_Stated task_
Reproduce precisely the lines between the start of the data below and the line with "SC.cycles.sample_clamp_indirect = 8", both included.
* start Given data *
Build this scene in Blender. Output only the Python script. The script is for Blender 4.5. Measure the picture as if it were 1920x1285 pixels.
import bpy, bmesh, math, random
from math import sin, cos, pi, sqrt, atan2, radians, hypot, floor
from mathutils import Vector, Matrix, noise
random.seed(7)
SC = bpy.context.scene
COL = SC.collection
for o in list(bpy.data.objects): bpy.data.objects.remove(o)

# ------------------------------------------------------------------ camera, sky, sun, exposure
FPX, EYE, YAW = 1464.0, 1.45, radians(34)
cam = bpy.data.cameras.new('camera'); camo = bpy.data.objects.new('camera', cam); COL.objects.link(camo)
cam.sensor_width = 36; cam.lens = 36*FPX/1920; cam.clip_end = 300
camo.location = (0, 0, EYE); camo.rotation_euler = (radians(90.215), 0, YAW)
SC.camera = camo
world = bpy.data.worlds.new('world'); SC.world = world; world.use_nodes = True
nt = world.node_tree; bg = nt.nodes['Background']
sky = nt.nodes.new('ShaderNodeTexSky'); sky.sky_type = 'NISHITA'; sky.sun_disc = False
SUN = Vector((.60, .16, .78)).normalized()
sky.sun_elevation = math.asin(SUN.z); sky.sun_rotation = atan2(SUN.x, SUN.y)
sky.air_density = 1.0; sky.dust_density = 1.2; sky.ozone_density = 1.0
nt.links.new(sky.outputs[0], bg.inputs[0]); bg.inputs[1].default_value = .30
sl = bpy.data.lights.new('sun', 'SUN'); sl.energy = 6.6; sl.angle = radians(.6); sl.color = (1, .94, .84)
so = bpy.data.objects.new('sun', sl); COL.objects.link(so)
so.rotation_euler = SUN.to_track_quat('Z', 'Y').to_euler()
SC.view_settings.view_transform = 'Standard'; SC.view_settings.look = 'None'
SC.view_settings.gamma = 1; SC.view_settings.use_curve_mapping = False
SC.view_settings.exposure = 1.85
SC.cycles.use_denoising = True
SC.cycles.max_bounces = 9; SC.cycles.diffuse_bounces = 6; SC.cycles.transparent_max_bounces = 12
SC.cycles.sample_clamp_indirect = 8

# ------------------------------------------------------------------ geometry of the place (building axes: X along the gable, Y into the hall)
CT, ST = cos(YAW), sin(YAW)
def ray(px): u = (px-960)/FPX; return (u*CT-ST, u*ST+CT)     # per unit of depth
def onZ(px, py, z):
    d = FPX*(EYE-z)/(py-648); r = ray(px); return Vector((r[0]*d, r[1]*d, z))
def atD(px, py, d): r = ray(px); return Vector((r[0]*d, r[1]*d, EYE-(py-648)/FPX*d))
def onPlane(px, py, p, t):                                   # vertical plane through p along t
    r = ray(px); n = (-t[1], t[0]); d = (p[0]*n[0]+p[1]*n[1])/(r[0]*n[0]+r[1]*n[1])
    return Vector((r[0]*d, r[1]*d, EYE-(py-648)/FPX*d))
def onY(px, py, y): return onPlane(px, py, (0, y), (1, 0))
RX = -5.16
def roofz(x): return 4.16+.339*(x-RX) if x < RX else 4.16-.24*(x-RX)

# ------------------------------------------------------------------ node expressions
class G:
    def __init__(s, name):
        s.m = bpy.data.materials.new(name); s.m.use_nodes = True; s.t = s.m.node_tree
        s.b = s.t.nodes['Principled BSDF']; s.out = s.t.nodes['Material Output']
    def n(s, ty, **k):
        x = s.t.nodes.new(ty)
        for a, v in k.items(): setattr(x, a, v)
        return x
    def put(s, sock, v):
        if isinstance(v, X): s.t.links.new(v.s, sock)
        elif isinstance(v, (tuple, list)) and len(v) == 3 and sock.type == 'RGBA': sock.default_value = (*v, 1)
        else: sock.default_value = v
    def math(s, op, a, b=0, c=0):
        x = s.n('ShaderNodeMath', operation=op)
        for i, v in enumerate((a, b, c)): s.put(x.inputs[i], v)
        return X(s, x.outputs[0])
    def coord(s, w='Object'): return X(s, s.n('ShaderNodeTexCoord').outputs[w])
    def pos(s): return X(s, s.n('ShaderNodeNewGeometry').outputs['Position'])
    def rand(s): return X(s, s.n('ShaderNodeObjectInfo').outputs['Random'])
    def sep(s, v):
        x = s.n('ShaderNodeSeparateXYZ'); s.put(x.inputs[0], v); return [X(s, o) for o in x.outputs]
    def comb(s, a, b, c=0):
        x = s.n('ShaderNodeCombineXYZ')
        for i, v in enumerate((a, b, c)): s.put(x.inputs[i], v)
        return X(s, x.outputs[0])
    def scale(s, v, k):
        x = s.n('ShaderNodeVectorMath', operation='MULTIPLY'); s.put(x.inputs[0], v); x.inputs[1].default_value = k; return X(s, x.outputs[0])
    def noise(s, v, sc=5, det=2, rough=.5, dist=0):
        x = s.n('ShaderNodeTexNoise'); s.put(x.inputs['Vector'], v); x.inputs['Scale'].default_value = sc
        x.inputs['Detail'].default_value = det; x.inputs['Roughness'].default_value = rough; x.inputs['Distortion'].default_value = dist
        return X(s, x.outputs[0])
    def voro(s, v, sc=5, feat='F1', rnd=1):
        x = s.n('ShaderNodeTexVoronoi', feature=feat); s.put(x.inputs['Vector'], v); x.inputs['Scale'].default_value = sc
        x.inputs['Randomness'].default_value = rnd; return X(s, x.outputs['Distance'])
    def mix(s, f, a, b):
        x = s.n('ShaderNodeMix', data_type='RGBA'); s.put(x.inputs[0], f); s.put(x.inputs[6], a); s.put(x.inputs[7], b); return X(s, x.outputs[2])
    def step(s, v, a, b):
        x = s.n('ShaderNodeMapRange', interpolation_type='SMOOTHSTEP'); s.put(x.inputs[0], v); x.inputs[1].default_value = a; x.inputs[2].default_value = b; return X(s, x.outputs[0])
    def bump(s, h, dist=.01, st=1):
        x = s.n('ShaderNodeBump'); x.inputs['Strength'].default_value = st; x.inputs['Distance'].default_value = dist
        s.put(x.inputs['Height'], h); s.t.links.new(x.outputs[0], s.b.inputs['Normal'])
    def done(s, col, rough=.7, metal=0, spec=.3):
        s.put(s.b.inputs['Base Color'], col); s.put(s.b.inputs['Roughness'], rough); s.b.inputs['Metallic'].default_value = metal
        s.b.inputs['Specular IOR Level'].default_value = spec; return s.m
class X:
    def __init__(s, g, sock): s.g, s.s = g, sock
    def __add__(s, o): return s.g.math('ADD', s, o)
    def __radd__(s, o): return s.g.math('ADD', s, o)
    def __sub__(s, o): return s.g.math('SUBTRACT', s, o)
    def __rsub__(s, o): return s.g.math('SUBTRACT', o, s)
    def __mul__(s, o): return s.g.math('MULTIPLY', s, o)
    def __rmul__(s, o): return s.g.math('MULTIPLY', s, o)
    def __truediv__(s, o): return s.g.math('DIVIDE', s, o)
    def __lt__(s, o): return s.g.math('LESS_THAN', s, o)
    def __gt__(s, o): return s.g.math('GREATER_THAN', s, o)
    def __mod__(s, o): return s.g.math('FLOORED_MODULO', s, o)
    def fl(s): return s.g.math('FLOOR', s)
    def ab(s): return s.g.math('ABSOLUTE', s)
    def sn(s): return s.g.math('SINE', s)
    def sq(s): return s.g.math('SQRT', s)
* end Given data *
_Response_
Build this scene in Blender. Output only the Python script. The script is for Blender 4.5. Measure the picture as if it were 1920x1285 pixels.
import bpy, bmesh, math, random
from math import sin, cos, pi, sqrt, atan2, radians, hypot, floor
from mathutils import Vector, Matrix, noise
random.seed(7)
SC = bpy.context.scene
COL = SC.collection
for o in list(bpy.data.objects): bpy.data.objects.remove(o)

# ------------------------------------------------------------------ camera, sky, sun, exposure
FPX, EYE, YAW = 1464.0, 1.45, radians(34)
cam = bpy.data.cameras.new('camera'); camo = bpy.data.objects.new('camera', cam); COL.objects.link(camo)
cam.sensor_width = 36; cam.lens = 36*FPX/1920; cam.clip_end = 300
camo.location = (0, 0, EYE); camo.rotation_euler = (radians(90.215), 0, YAW)
SC.camera = camo
world = bpy.data.worlds.new('world'); SC.world = world; world.use_nodes = True
nt = world.node_tree; bg = nt.nodes['Background']
sky = nt.nodes.new('ShaderNodeTexSky'); sky.sky_type = 'NISHITA'; sky.sun_disc = False
SUN = Vector((.60, .16, .78)).normalized()
sky.sun_elevation = math.asin(SUN.z); sky.sun_rotation = atan2(SUN.x, SUN.y)
sky.air_density = 1.0; sky.dust_density = 1.2; sky.ozone_density = 1.0
nt.links.new(sky.outputs[0], bg.inputs[0]); bg.inputs[1].default_value = .30
sl = bpy.data.lights.new('sun', 'SUN'); sl.energy = 6.6; sl.angle = radians(.6); sl.color = (1, .94, .84)
so = bpy.data.objects.new('sun', sl); COL.objects.link(so)
so.rotation_euler = SUN.to_track_quat('Z', 'Y').to_euler()
SC.view_settings.view_transform = 'Standard'; SC.view_settings.look = 'None'
SC.view_settings.gamma = 1; SC.view_settings.use_curve_mapping = False
SC.view_settings.exposure = 1.85
SC.cycles.use_denoising = True
SC.cycles.max_bounces = 9; SC.cycles.diffuse_bounces = 6; SC.cycles.transparent_max_bounces = 12
SC.cycles.sample_clamp_indirect = 8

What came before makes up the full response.